|
Miguel you seem to have had lots of horrible experiences in America and for that I'm truly sorry. But you do seem to have spent most of your time in the worst areas of America and in a tumultuous time in our history to boot. I don't doubt your experiences but America has changed a lot in 40 years.
Luke, I'll let others pitch in before I say too much more, but let me just assure you that most of what I wrote about things I've experienced and seen did not, if you look back at them, occur to me personally. Yes, I've seen a lot of, and experienced some, bad things. Most of what I've seen occurred to others: friends, family, strangers on the street. And I've lived in some very safe and relatively uneventful areas of the States, too, but my family comes from Brooklyn and the Bronx (others in Harlem), so yes, I've necessarily seen the worst of what the States has to offer. Another part is that I am not white... I look like a Chicano and was often stopped, and a few times roughly manhandled, by the police, because I look like a Chicano. That's the reality of not being white in America, especially during the 70's, 80's. and early 90's. You can be a stranger walking into a posh bar in La Jolla, California (which my brother and I did in 1983) and if you're white no one will give you a second glance, but if you're dark, and, heaven help you, black, the reaction will be totally different. My brother and I were clueless at the time as to what our entering that one place would entail, but if it weren't for this middle-aged guy quickly inviting us over for a drink and telling us to lay low, I don't know what would have happened to us. But that is what dark-complexioned men face everyday in America. And guns are often involved. A disproportionate number of blacks and latinos and Indians live in those areas that you call "the worst areas of America". They usually have little choice.
Have most of my experiences and encounters in the States been bad? No, not at all. Most of them were just like you describe above. But we're talking about the gun problem here, right? We're talking about what motivates Americans... the country as a whole... to do what they do and to need guns the way they do. So I made generalized observations about the worst things in the States, since that is what the need for a gun is based on, no?
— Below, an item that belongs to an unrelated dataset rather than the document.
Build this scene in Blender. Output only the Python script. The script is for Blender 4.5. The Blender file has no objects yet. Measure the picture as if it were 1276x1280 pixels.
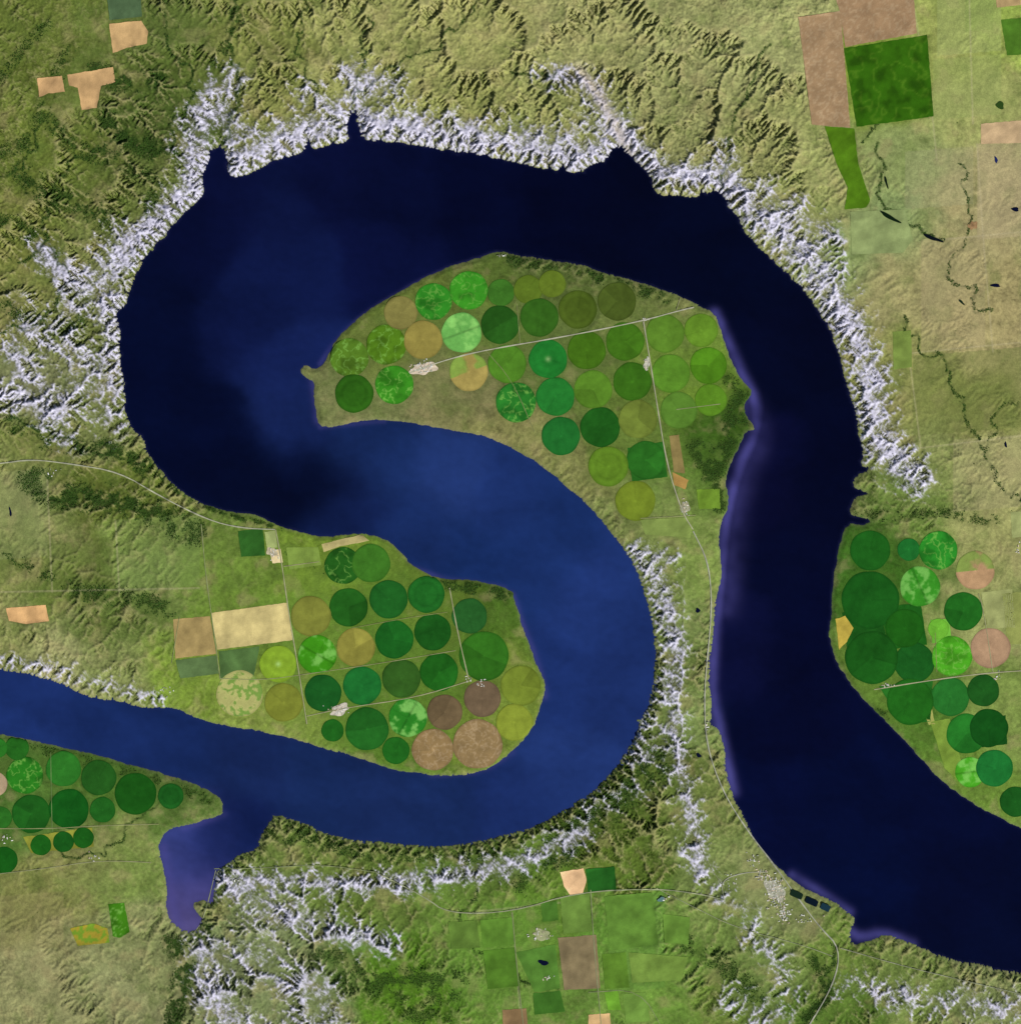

As to comparing countries... well, I was asked to make the comparison, so I did. I don't see how you can make such comparisons without making big generalizations about one country and the next. The truth is other countries are on the whole much safer than the States, and feel that way, too. Of all the countries I've traveled and lived in (and I've been to a lot of countries), America feels the most dangerous and most prone to violence. That's just my observations, of course, but a lot of other non-Americans will tell you the same thing.
I also wanted to add that statistics don't influence the perception and attitude in a country. Even both of you, Luke and Tom, were shocked by what the statistics showed you. Using and advocating the need for guns for the most part grows out of people's perception of danger and wrongdoings. So if the statistics are true then the need for guns is based almost entirely on paranoia. I do not think paranoia is a proper basis for arguing for the advocacy of guns. In fact, I'd say that the statistics show that then that there is no need for guns. The Newtons still keep happening.
Edited by butuki on 01/26/2013 00:39:17 MST.